DS: Your comic series, “Locke & Key” is very cinematic. Do you think you can also be a screenwriter?

JH: One of my idols is Neil Gaiman who has written comics, novels, short stories, poems of all kinds, and screenplays. I think that Neil Gaimen is the perfect modern writer, and part of what defines his skill is his ability to work in almost any form with comfort. I’ve always wanted to do that too. I have always wanted to write short stories, and comic books, and novels, and poems and screenplays.

Nevertheless I am more cautious about screenwriting than any other form. The money is good, but the creative satisfaction is not. I’ve seen a lot of novelists write one great novel and then jump into the film business and they disappear. It’s not that they weren’t doing anything; it’s that they wrote script after script that they got paid for, but the scripts never got filmed. I am kind of selfish. If I work for half a year on something, I want people to know about it. So for me, it’s more satisfying to take a film idea and make it into a comic, and then maybe someone will make a film. Nevertheless, at some point in my life I would like to be a part of a script writing team for an ongoing TV show. I like episodic storytelling, and I think that would be a fun and interesting challenge, and I like the idea of being a part of a team.

DS: Can you give me a quick rundown of your next novel coming out in April 2013 NOS4A2?

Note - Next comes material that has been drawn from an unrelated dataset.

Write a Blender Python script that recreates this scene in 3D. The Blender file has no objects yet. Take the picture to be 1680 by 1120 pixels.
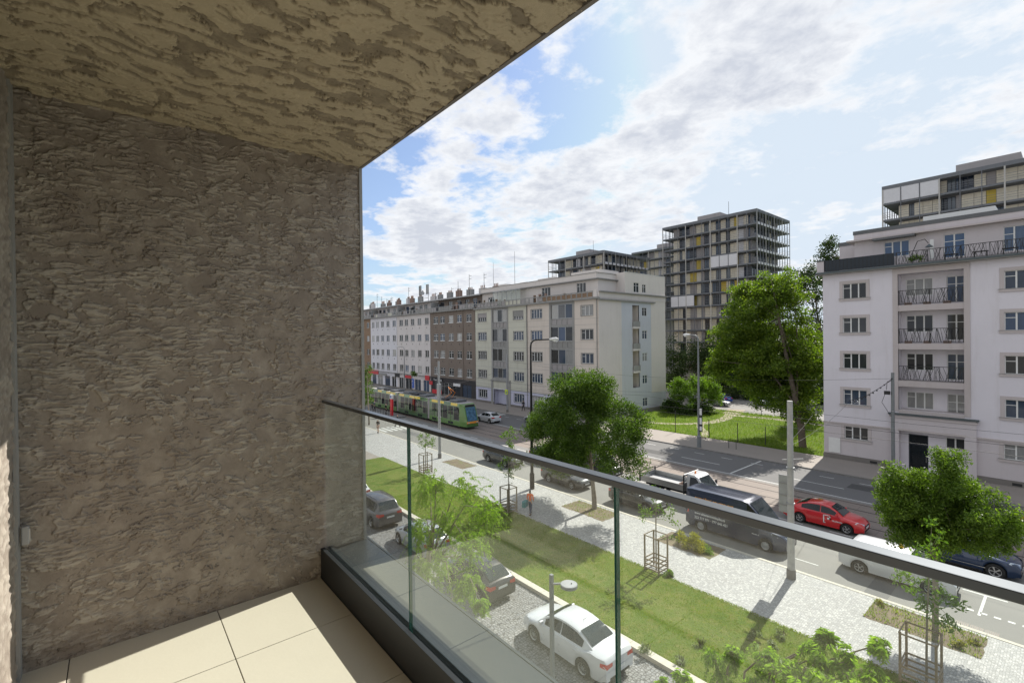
import bpy, bmesh, math, random
import numpy as np
from mathutils import Vector, Matrix
random.seed(7); RNG=np.random.RandomState(11)
C=bpy.context.scene.collection; S=bpy.context.scene
PI=math.pi; R=math.radians
# ---------------------------------------------------------------- camera
EYE=12.2; FPX=777.22
yaw,pit,rol=R(39.898),R(-.3014),R(-.6459)
Fv=Vector((-math.cos(yaw)*math.cos(pit),math.sin(yaw)*math.cos(pit),math.sin(pit)))
R0=Vector((math.sin(yaw),math.cos(yaw),0)); U0=R0.cross(Fv)
Rv=R0*math.cos(rol)+U0*math.sin(rol); Uv=U0*math.cos(rol)-R0*math.sin(rol)
cam_d=bpy.data.cameras.new('camera'); cam=bpy.data.objects.new('camera',cam_d); C.objects.link(cam)
M=Matrix((Rv,Uv,-Fv)).transposed().to_4x4(); M.translation=Vector((0,0,EYE)); cam.matrix_world=M
cam_d.sensor_width=36; cam_d.lens=36*FPX/1680; cam_d.clip_start=.05; cam_d.clip_end=4000
S.camera=cam
def ray(x,y): return Fv*FPX+Rv*(x-840)-Uv*(y-560)
def atY(x,y,Y): r=ray(x,y); return Vector((0,0,EYE))+r*(Y/r.y)
def G(x,y,z=0): r=ray(x,y); return Vector((0,0,EYE))+r*((z-EYE)/r.z)
# ---------------------------------------------------------------- light
SUN=Vector((-.125,1,.955)).normalized()
sd=bpy.data.lights.new('sun','SUN'); sd.energy=5.0; sd.angle=R(.5); sd.color=(1,.95,.87)
so=bpy.data.objects.new('sun',sd); C.objects.link(so); so.rotation_euler=SUN.to_track_quat('Z','Y').to_euler()
W=bpy.data.worlds.new('World'); S.world=W; W.use_nodes=True
S.view_settings.view_transform='Standard'; S.view_settings.look='None'; S.view_settings.exposure=.60; S.view_settings.gamma=1
S.render.film_transparent=False
S.cycles.max_bounces=10; S.cycles.diffuse_bounces=4; S.cycles.transparent_max_bounces=16
def build_world():
    nt=W.node_tree; n=nt.nodes; l=nt.links; n.clear()
    out=n.new('ShaderNodeOutputWorld'); bg=n.new('ShaderNodeBackground'); bg.inputs[1].default_value=SKY_STRENGTH
    sky=n.new('ShaderNodeTexSky'); sky.sky_type='NISHITA'; sky.sun_disc=False
    sky.sun_elevation=math.asin(SUN.z); sky.sun_rotation=math.atan2(SUN.x,SUN.y); sky.dust_density=1.5; sky.ozone_density=1.5
    tc=n.new('ShaderNodeTexCoord')
    sep=n.new('ShaderNodeSeparateXYZ'); l.new(tc.outputs['Generated'],sep.inputs[0])
    def m(op,a,b=None,c=None,clamp=False):
        k=n.new('ShaderNodeMath'); k.operation=op; k.use_clamp=clamp
        for i,v in enumerate((a,b,c)):
            if v is None: continue
            if isinstance(v,(int,float)): k.inputs[i].default_value=v
            else: l.new(v,k.inputs[i])
        return k.outputs[0]
    zz=m('MAXIMUM',m('ADD',sep.outputs[2],.16),.05)
    cx=m('DIVIDE',sep.outputs[0],zz); cy=m('DIVIDE',sep.outputs[1],zz)
    cb=n.new('ShaderNodeCombineXYZ'); l.new(cx,cb.inputs[0]); l.new(cy,cb.inputs[1])
    def noise(sc,det,rough,dist=0,off=0):
        mp=n.new('ShaderNodeMapping'); mp.inputs['Location'].default_value=(off,off*.7,off*.3); l.new(cb.outputs[0],mp.inputs[0])
        k=n.new('ShaderNodeTexNoise'); k.inputs['Scale'].default_value=sc; k.inputs['Detail'].default_value=det; k.inputs['Roughness'].default_value=rough
        k.inputs['Distortion'].default_value=dist; l.new(mp.outputs[0],k.inputs['Vector']); return k.outputs[0]
    big=noise(2.6,10,.60,.15,3.3); sm=noise(9,8,.62,.2,9.1)
    cov=m('ADD',m('MULTIPLY',big,.74),m('MULTIPLY',sm,.34))
    # cloud banks and openings, by direction
    def lobe(px,py,w,amt):
        nonlocal cov
        d=ray(px,py).normalized()
        v=n.new('ShaderNodeVectorMath'); v.operation='DOT_PRODUCT'; l.new(tc.outputs['Generated'],v.inputs[0]); v.inputs[1].default_value=d
        g=m('MULTIPLY',m('SUBTRACT',1.0,m('DIVIDE',m('SUBTRACT',1.0,v.outputs['Value']),1-math.cos(R(w))),clamp=True),amt)
        cov=m('ADD',cov,g)
    for a in LOBES: lobe(*a)
    back=m('MULTIPLY',m('SUBTRACT',0.0,m('ADD',sep.outputs[1],.1),clamp=True),.20); cov=m('ADD',cov,back)  # extra cloud behind the camera, unseen, added to brighten the shaded facades
    cr=n.new('ShaderNodeMapRange'); cr.interpolation_type='SMOOTHSTEP'; cr.inputs[1].default_value=.475; cr.inputs[2].default_value=.625
    l.new(cov,cr.inputs[0])
    haze=m('MULTIPLY',m('SUBTRACT',1.0,m('MULTIPLY',sep.outputs[2],1.35),clamp=True),.20)
    fac=m('MAXIMUM',cr.outputs[0],haze)
    thick=n.new('ShaderNodeMapRange'); thick.inputs[1].default_value=.54; thick.inputs[2].default_value=.78; l.new(m('ADD',m('MULTIPLY',cov,.8),m('MULTIPLY',noise(6,6,.65,.4,2.0),.34)),thick.inputs[0])
    cc=n.new('ShaderNodeValToRGB'); e=cc.color_ramp.elements
    e[0].position=0; e[0].color=(6.6,6.7,6.85,1); e[1].position=1; e[1].color=(4.3,4.55,5.1,1)
    k=cc.color_ramp.elements.new(.45); k.color=(6.1,6.25,6.5,1)
    l.new(thick.outputs[0],cc.inputs[0])
    mix=n.new('ShaderNodeMix'); mix.data_type='RGBA'
    sk=n.new('ShaderNodeMix'); sk.data_type='RGBA'; sk.blend_type='MULTIPLY'; sk.inputs[0].default_value=1; l.new(sky.outputs[0],sk.inputs[6]); sk.inputs[7].default_value=SKY_TINT
    l.new(fac,mix.inputs[0]); dk=n.new('ShaderNodeMix'); dk.data_type='RGBA'; dk.blend_type='DARKEN'; dk.inputs[0].default_value=1; l.new(sk.outputs[2],dk.inputs[6]); dk.inputs[7].default_value=(4.5,5.25,6.1,1); l.new(dk.outputs[2],mix.inputs[6]); l.new(cc.outputs[0],mix.inputs[7])
    l.new(mix.outputs[2],bg.inputs[0]); l.new(bg.outputs[0],out.inputs[0])
SKY_STRENGTH=.10; SKY_TINT=(.78,.90,1.05,1)
LOBES=[(1400,120,22,.03),(1200,140,12,.05),(1560,60,20,.02),(1480,60,9,-.05),(1330,230,6,-.06),(935,195,4,-.13),(1075,95,3,-.10),(640,300,6,-.12),(1290,320,9,-.13),(1180,270,5,-.06),(1030,300,9,.05),(800,430,16,.09),(700,350,6,.08),(820,140,10,.12),(1440,200,10,-.04),(1600,340,12,.0),(770,330,4,-.08)]
build_world()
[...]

JH: The next book is called NOS4A2, it’s a vanity license plate. It’s the bad guys vanity license plate and if you sound it out it is nosferatu, which is the german word for vampire and my bad guy Charlie Manx in the book he is something of a vampire himself but a different sort of vampire. He doesn’t drink blood––he doesn’t have fangs but he is a bad ole’ boy. It really is a story about a bad man with a bad car.